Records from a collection

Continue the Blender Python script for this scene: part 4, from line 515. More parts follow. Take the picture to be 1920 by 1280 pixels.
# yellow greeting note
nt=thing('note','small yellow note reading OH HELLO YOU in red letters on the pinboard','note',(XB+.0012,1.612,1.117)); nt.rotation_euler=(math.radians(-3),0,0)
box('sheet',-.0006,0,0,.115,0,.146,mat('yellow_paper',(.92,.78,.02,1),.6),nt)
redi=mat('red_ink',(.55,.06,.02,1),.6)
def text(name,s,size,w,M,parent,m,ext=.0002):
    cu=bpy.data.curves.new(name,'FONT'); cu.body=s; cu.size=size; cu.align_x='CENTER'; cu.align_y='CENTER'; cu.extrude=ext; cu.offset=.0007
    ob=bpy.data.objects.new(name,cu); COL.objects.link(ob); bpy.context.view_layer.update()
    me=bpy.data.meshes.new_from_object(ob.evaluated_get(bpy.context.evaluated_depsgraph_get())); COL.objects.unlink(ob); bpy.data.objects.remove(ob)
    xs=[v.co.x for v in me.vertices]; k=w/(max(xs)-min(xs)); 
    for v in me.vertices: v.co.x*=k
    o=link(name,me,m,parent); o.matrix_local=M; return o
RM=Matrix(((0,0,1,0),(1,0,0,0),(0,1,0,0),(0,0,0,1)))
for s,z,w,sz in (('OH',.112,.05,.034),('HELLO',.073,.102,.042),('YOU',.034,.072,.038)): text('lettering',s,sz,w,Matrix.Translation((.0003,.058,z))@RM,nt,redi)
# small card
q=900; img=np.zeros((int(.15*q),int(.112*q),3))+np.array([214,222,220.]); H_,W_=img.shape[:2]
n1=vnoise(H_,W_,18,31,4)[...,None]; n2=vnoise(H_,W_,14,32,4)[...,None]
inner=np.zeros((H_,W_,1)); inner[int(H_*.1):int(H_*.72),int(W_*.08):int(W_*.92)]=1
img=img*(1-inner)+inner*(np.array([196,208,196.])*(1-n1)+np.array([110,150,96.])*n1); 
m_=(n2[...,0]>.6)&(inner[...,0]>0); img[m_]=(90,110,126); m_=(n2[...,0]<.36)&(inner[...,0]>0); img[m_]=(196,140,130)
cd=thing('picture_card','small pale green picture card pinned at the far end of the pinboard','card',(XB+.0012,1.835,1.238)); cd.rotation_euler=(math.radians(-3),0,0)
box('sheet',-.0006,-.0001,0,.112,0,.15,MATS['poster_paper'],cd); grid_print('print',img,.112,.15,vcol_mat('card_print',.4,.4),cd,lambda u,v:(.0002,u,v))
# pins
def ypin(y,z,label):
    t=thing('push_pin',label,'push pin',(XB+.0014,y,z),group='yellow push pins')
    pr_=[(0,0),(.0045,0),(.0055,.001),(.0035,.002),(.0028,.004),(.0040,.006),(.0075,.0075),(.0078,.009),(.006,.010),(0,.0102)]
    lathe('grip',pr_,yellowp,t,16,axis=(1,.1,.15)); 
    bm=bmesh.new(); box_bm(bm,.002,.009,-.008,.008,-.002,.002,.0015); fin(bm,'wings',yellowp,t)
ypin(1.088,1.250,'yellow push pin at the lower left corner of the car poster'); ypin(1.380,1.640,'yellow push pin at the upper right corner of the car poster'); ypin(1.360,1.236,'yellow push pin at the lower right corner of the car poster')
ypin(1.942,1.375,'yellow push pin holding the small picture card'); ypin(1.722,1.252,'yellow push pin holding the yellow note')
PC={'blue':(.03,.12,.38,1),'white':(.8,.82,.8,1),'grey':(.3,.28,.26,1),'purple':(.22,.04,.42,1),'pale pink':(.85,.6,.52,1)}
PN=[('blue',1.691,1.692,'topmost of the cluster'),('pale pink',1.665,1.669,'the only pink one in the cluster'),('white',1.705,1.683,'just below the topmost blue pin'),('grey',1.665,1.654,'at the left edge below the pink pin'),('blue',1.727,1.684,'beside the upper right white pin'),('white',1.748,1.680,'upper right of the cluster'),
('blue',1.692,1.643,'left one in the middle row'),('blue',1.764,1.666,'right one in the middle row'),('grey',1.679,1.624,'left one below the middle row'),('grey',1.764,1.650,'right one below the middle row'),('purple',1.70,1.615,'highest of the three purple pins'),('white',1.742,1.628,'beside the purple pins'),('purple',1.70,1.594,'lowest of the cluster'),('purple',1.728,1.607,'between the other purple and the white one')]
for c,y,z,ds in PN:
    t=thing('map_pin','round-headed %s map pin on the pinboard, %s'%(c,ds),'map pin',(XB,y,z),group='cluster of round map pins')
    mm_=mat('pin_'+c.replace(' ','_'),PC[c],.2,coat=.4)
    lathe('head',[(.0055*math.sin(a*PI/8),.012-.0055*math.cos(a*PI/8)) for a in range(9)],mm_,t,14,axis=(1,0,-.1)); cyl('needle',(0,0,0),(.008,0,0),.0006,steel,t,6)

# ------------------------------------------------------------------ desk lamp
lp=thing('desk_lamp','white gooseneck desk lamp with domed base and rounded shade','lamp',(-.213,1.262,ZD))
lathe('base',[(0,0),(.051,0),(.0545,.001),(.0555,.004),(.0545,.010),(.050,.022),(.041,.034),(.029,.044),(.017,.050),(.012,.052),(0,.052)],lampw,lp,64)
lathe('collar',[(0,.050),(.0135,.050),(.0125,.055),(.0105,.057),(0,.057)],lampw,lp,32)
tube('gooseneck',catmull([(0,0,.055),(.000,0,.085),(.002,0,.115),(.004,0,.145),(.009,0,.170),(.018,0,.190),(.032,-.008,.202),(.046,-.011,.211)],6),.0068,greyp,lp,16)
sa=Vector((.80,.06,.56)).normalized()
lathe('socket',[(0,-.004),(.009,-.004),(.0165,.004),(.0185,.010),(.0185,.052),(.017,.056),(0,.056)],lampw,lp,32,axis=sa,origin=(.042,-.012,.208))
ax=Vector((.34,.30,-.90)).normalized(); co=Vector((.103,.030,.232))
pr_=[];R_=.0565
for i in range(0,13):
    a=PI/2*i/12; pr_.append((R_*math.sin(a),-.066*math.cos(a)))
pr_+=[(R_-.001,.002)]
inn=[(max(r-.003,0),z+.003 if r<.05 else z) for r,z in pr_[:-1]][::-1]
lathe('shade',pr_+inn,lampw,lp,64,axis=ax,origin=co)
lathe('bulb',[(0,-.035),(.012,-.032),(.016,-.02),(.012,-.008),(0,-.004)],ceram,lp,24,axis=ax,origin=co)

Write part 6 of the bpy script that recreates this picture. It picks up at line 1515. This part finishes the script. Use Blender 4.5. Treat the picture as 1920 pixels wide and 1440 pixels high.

What is needed: Exactly reproduce the material above.

Worked solution:
Continue the Blender Python script for this scene: part 4, from line 515. More parts follow. Take the picture to be 1920 by 1280 pixels.
# yellow greeting note
nt=thing('note','small yellow note reading OH HELLO YOU in red letters on the pinboard','note',(XB+.0012,1.612,1.117)); nt.rotation_euler=(math.radians(-3),0,0)
box('sheet',-.0006,0,0,.115,0,.146,mat('yellow_paper',(.92,.78,.02,1),.6),nt)
redi=mat('red_ink',(.55,.06,.02,1),.6)
def text(name,s,size,w,M,parent,m,ext=.0002):
    cu=bpy.data.curves.new(name,'FONT'); cu.body=s; cu.size=size; cu.align_x='CENTER'; cu.align_y='CENTER'; cu.extrude=ext; cu.offset=.0007
    ob=bpy.data.objects.new(name,cu); COL.objects.link(ob); bpy.context.view_layer.update()
    me=bpy.data.meshes.new_from_object(ob.evaluated_get(bpy.context.evaluated_depsgraph_get())); COL.objects.unlink(ob); bpy.data.objects.remove(ob)
    xs=[v.co.x for v in me.vertices]; k=w/(max(xs)-min(xs)); 
    for v in me.vertices: v.co.x*=k
    o=link(name,me,m,parent); o.matrix_local=M; return o
RM=Matrix(((0,0,1,0),(1,0,0,0),(0,1,0,0),(0,0,0,1)))
for s,z,w,sz in (('OH',.112,.05,.034),('HELLO',.073,.102,.042),('YOU',.034,.072,.038)): text('lettering',s,sz,w,Matrix.Translation((.0003,.058,z))@RM,nt,redi)
# small card
q=900; img=np.zeros((int(.15*q),int(.112*q),3))+np.array([214,222,220.]); H_,W_=img.shape[:2]
n1=vnoise(H_,W_,18,31,4)[...,None]; n2=vnoise(H_,W_,14,32,4)[...,None]
inner=np.zeros((H_,W_,1)); inner[int(H_*.1):int(H_*.72),int(W_*.08):int(W_*.92)]=1
img=img*(1-inner)+inner*(np.array([196,208,196.])*(1-n1)+np.array([110,150,96.])*n1); 
m_=(n2[...,0]>.6)&(inner[...,0]>0); img[m_]=(90,110,126); m_=(n2[...,0]<.36)&(inner[...,0]>0); img[m_]=(196,140,130)
cd=thing('picture_card','small pale green picture card pinned at the far end of the pinboard','card',(XB+.0012,1.835,1.238)); cd.rotation_euler=(math.radians(-3),0,0)
box('sheet',-.0006,-.0001,0,.112,0,.15,MATS['poster_paper'],cd); grid_print('print',img,.112,.15,vcol_mat('card_print',.4,.4),cd,lambda u,v:(.0002,u,v))
# pins
def ypin(y,z,label):
    t=thing('push_pin',label,'push pin',(XB+.0014,y,z),group='yellow push pins')
    pr_=[(0,0),(.0045,0),(.0055,.001),(.0035,.002),(.0028,.004),(.0040,.006),(.0075,.0075),(.0078,.009),(.006,.010),(0,.0102)]
    lathe('grip',pr_,yellowp,t,16,axis=(1,.1,.15)); 
    bm=bmesh.new(); box_bm(bm,.002,.009,-.008,.008,-.002,.002,.0015); fin(bm,'wings',yellowp,t)
ypin(1.088,1.250,'yellow push pin at the lower left corner of the car poster'); ypin(1.380,1.640,'yellow push pin at the upper right corner of the car poster'); ypin(1.360,1.236,'yellow push pin at the lower right corner of the car poster')
ypin(1.942,1.375,'yellow push pin holding the small picture card'); ypin(1.722,1.252,'yellow push pin holding the yellow note')
PC={'blue':(.03,.12,.38,1),'white':(.8,.82,.8,1),'grey':(.3,.28,.26,1),'purple':(.22,.04,.42,1),'pale pink':(.85,.6,.52,1)}
PN=[('blue',1.691,1.692,'topmost of the cluster'),('pale pink',1.665,1.669,'the only pink one in the cluster'),('white',1.705,1.683,'just below the topmost blue pin'),('grey',1.665,1.654,'at the left edge below the pink pin'),('blue',1.727,1.684,'beside the upper right white pin'),('white',1.748,1.680,'upper right of the cluster'),
('blue',1.692,1.643,'left one in the middle row'),('blue',1.764,1.666,'right one in the middle row'),('grey',1.679,1.624,'left one below the middle row'),('grey',1.764,1.650,'right one below the middle row'),('purple',1.70,1.615,'highest of the three purple pins'),('white',1.742,1.628,'beside the purple pins'),('purple',1.70,1.594,'lowest of the cluster'),('purple',1.728,1.607,'between the other purple and the white one')]
for c,y,z,ds in PN:
    t=thing('map_pin','round-headed %s map pin on the pinboard, %s'%(c,ds),'map pin',(XB,y,z),group='cluster of round map pins')
    mm_=mat('pin_'+c.replace(' ','_'),PC[c],.2,coat=.4)
    lathe('head',[(.0055*math.sin(a*PI/8),.012-.0055*math.cos(a*PI/8)) for a in range(9)],mm_,t,14,axis=(1,0,-.1)); cyl('needle',(0,0,0),(.008,0,0),.0006,steel,t,6)

# ------------------------------------------------------------------ desk lamp
lp=thing('desk_lamp','white gooseneck desk lamp with domed base and rounded shade','lamp',(-.213,1.262,ZD))
lathe('base',[(0,0),(.051,0),(.0545,.001),(.0555,.004),(.0545,.010),(.050,.022),(.041,.034),(.029,.044),(.017,.050),(.012,.052),(0,.052)],lampw,lp,64)
lathe('collar',[(0,.050),(.0135,.050),(.0125,.055),(.0105,.057),(0,.057)],lampw,lp,32)
tube('gooseneck',catmull([(0,0,.055),(.000,0,.085),(.002,0,.115),(.004,0,.145),(.009,0,.170),(.018,0,.190),(.032,-.008,.202),(.046,-.011,.211)],6),.0068,greyp,lp,16)
sa=Vector((.80,.06,.56)).normalized()
lathe('socket',[(0,-.004),(.009,-.004),(.0165,.004),(.0185,.010),(.0185,.052),(.017,.056),(0,.056)],lampw,lp,32,axis=sa,origin=(.042,-.012,.208))
ax=Vector((.34,.30,-.90)).normalized(); co=Vector((.103,.030,.232))
pr_=[];R_=.0565
for i in range(0,13):
    a=PI/2*i/12; pr_.append((R_*math.sin(a),-.066*math.cos(a)))
pr_+=[(R_-.001,.002)]
inn=[(max(r-.003,0),z+.003 if r<.05 else z) for r,z in pr_[:-1]][::-1]
lathe('shade',pr_+inn,lampw,lp,64,axis=ax,origin=co)
lathe('bulb',[(0,-.035),(.012,-.032),(.016,-.02),(.012,-.008),(0,-.004)],ceram,lp,24,axis=ax,origin=co)

Write part 6 of the bpy script that recreates this picture. It picks up at line 1515. This part finishes the script. Use Blender 4.5. Treat the picture as 1920 pixels wide and 1440 pixels high.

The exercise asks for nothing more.